The fix may be easy. Different ammo may run perfectly. A little break-in may solve it. A magazine swap may change everything. Or the gun may need factory attention.

But until the pistol runs clean with the ammo he plans to carry, the answer is not complicated.

It stays a range gun.

Commenters mostly split the issue into the usual categories: ammo, magazines, break-in, and whether the gun needed manufacturer attention.

Several people said the first step was trying a different defensive load. A small pistol may not feed every hollow point equally well, and if one bullet profile hangs on the ramp, another may run without trouble.

Others focused on round count. If the gun was still very new, some commenters thought it needed more range time before being judged. But even the break-in-minded replies generally agreed that the owner should not carry it until the problem stopped.

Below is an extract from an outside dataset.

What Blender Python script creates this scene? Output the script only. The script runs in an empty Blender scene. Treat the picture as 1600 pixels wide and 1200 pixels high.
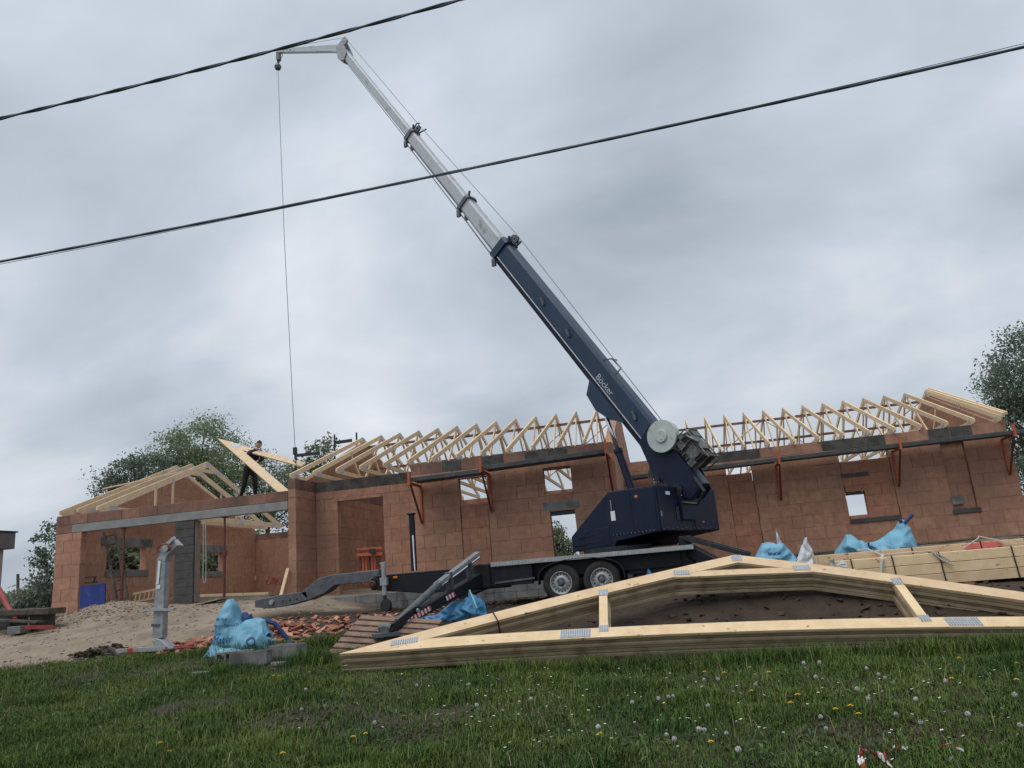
import bpy, bmesh, math, random
import numpy as np
from mathutils import Vector, Matrix

random.seed(11)
rng = np.random.default_rng(11)
SC = bpy.context.scene
COL = SC.collection

# ------------------------------------------------------------------ camera
# x runs along the house front, y away from the viewer, z = 0 at the eye
F_PX = 1200.0
ROLL = math.atan(407 / 4750.0)
PITCH = math.atan(F_PX / 4767.0)
YAW = math.atan(235 / 1237.0)
_d = np.array([-math.sin(YAW) * math.cos(PITCH), math.cos(YAW) * math.cos(PITCH), math.sin(PITCH)])
_r0 = np.array([math.cos(YAW), math.sin(YAW), 0.0])
_u0 = np.cross(_r0, _d)
_u = math.cos(ROLL) * _u0 + math.sin(ROLL) * _r0
_r = math.cos(ROLL) * _r0 - math.sin(ROLL) * _u0
cam_data = bpy.data.cameras.new('camera')
cam = bpy.data.objects.new('camera', cam_data)
COL.objects.link(cam)
cam_data.sensor_width = 36.0
cam_data.lens = 36.0 * F_PX / 1600.0
cam_data.clip_start = 0.05
cam_data.clip_end = 3000.0
cam.matrix_world = Matrix(((_r[0], _u[0], -_d[0], 0), (_r[1], _u[1], -_d[1], 0), (_r[2], _u[2], -_d[2], 0), (0, 0, 0, 1)))
SC.camera = cam

# ------------------------------------------------------------------ overcast sky
world = bpy.data.worlds.new('World')
SC.world = world
world.use_nodes = True
wt = world.node_tree
wt.nodes.clear()
W = wt.nodes.new
out = W('ShaderNodeOutputWorld')
bg = W('ShaderNodeBackground')
sky = W('ShaderNodeTexSky')
sky.sky_type = 'NISHITA'
sky.sun_disc = False
sky.sun_elevation = math.radians(66)
sky.sun_rotation = math.radians(212)
skm = W('ShaderNodeVectorMath'); skm.operation = 'SCALE'; skm.inputs['Scale'].default_value = 0.09
wt.links.new(sky.outputs[0], skm.inputs[0])
tc = W('ShaderNodeTexCoord')
sep = W('ShaderNodeSeparateXYZ')
wt.links.new(tc.outputs['Generated'], sep.inputs[0])
zc = W('ShaderNodeMath'); zc.operation = 'MAXIMUM'; zc.inputs[1].default_value = 0.0
wt.links.new(sep.outputs[2], zc.inputs[0])
za = W('ShaderNodeMath'); za.operation = 'ADD'; za.inputs[1].default_value = 0.42
wt.links.new(zc.outputs[0], za.inputs[0])
dx = W('ShaderNodeMath'); dx.operation = 'DIVIDE'
dy = W('ShaderNodeMath'); dy.operation = 'DIVIDE'
wt.links.new(sep.outputs[0], dx.inputs[0]); wt.links.new(za.outputs[0], dx.inputs[1])
wt.links.new(sep.outputs[1], dy.inputs[0]); wt.links.new(za.outputs[0], dy.inputs[1])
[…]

A lot of practical advice came back to magazines. Mark them, test them separately, and see if one causes more trouble than the others. In small pistols, magazine geometry and spring pressure can make a big difference.

Some commenters also said to clean and lubricate the gun thoroughly, then test again. If the issue continued with multiple ammo types and magazines, the manufacturer should get involved.

The main advice was simple: do not force a carry load your pistol does not like. A pocket gun is only useful if it feeds, fires, and cycles when needed.